Jean-François Malle Fellow
Jews and Stigmatics in Renaissance Ferrara
2013-2014
Tamar Herzig

Biography

Tamar Herzig is Tenured Senior Lecturer in Early Modern History at Tel Aviv University, Israel. She has authored articles on topics such as the prosecution of heresy and witchcraft, Renaissance demonology, premodern reform movements, and female spirituality. Her first book, Savonarola's Women: Visions and Reform in Renaissance Italy, was published by the University of Chicago Press in 2008. Another monograph,"Christ Transformed into a Virgin Woman": Lucia Brocadelli, Heinrich Institoris, and the Defense of the Faith, was recently published by Edizioni di Storia e Letteratura (2013).
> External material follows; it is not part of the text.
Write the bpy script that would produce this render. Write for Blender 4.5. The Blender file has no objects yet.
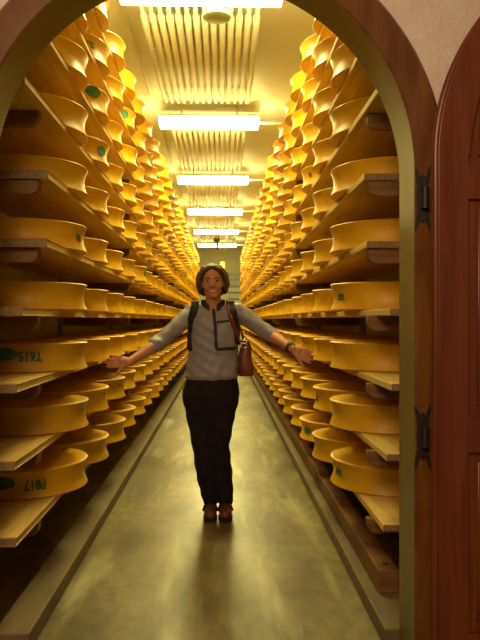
import bpy, bmesh, math, random
from mathutils import Vector, Matrix
from mathutils.bvhtree import BVHTree
random.seed(7)
C = bpy.context.scene.collection
PI = math.pi
EYE = 1.2625
FPX = 650.0

# ------------------------------------------------------------------ materials
def new_mat(name):
    m = bpy.data.materials.new(name); m.use_nodes = True
    nt = m.node_tree; b = nt.nodes['Principled BSDF']
    return m, nt, b

def plain(name, col, rough=0.6, metal=0.0, spec=None):
    m, nt, b = new_mat(name)
    b.inputs['Base Color'].default_value = (*col, 1)
    b.inputs['Roughness'].default_value = rough
    b.inputs['Metallic'].default_value = metal
    if spec is not None: b.inputs['Specular IOR Level'].default_value = spec
    return m

def noisy(name, c0, c1, scale=(8, 8, 8), rough=(0.5, 0.6), detail=5, bump=0.0, bump_scale=40,
          rand=0.0, c2=None, coat=0.0, distort=0.0, lo=0.3, hi=0.7, spec=None):
    m, nt, b = new_mat(name); N = nt.nodes; L = nt.links
    tc = N.new('ShaderNodeTexCoord'); mp = N.new('ShaderNodeMapping')
    mp.inputs['Scale'].default_value = scale
    L.new(tc.outputs['Object'], mp.inputs['Vector'])
    no = N.new('ShaderNodeTexNoise'); no.inputs['Scale'].default_value = 1.0
    no.inputs['Detail'].default_value = detail; no.inputs['Distortion'].default_value = distort
    vec = mp.outputs['Vector']
    oi = None
    if rand > 0:
        oi = N.new('ShaderNodeObjectInfo')
        ad = N.new('ShaderNodeVectorMath'); ad.operation = 'MULTIPLY_ADD'
        L.new(oi.outputs['Random'], ad.inputs[0]); ad.inputs[1].default_value = (37, 61, 23)
        L.new(mp.outputs['Vector'], ad.inputs[2]); vec = ad.outputs[0]
    L.new(vec, no.inputs['Vector'])
    cr = N.new('ShaderNodeValToRGB'); cr.color_ramp.elements[0].position = lo; cr.color_ramp.elements[1].position = hi
    cr.color_ramp.elements[0].color = (*c0, 1); cr.color_ramp.elements[1].color = (*c1, 1)
    if c2:
        e = cr.color_ramp.elements.new((lo + hi) / 2); e.color = (*c2, 1)
    L.new(no.outputs['Fac'], cr.inputs['Fac'])
    out = cr.outputs['Color']
    if rand > 0:
        hs = N.new('ShaderNodeHueSaturation')
        mr = N.new('ShaderNodeMapRange'); mr.inputs['To Min'].default_value = 1 - rand; mr.inputs['To Max'].default_value = 1 + rand
        L.new(oi.outputs['Random'], mr.inputs['Value']); L.new(mr.outputs['Result'], hs.inputs['Value'])
        L.new(out, hs.inputs['Color']); out = hs.outputs['Color']
    L.new(out, b.inputs['Base Color'])
    rr = N.new('ShaderNodeMapRange'); rr.inputs['To Min'].default_value = rough[0]; rr.inputs['To Max'].default_value = rough[1]
    L.new(no.outputs['Fac'], rr.inputs['Value']); L.new(rr.outputs['Result'], b.inputs['Roughness'])
    if bump > 0:
        nb = N.new('ShaderNodeTexNoise'); nb.inputs['Scale'].default_value = bump_scale; nb.inputs['Detail'].default_value = 4
        L.new(tc.outputs['Object'], nb.inputs['Vector'])
        bp = N.new('ShaderNodeBump'); bp.inputs['Strength'].default_value = bump; bp.inputs['Distance'].default_value = 0.01
        L.new(nb.outputs['Fac'], bp.inputs['Height']); L.new(bp.outputs['Normal'], b.inputs['Normal'])
    if coat: b.inputs['Coat Weight'].default_value = coat; b.inputs['Coat Roughness'].default_value = 0.25
    if spec is not None: b.inputs['Specular IOR Level'].default_value = spec
    return m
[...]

In 2012, Herzig was elected member of the Young Academy of Israel, founded by the Israeli Academy of Sciences and Humanities.

Project Summary 

This project seeks to explore the impact that the controversy, dialogue, and competition with Jews in Renaissance Ferrara had on Christian belief and on the development of Catholic spirituality. It is based on an analysis of texts that presented female stigmatization as the foremost confirmation of Christ’s Incarnation and Crucifixion—key Christian tenets that were refuted by the Jews.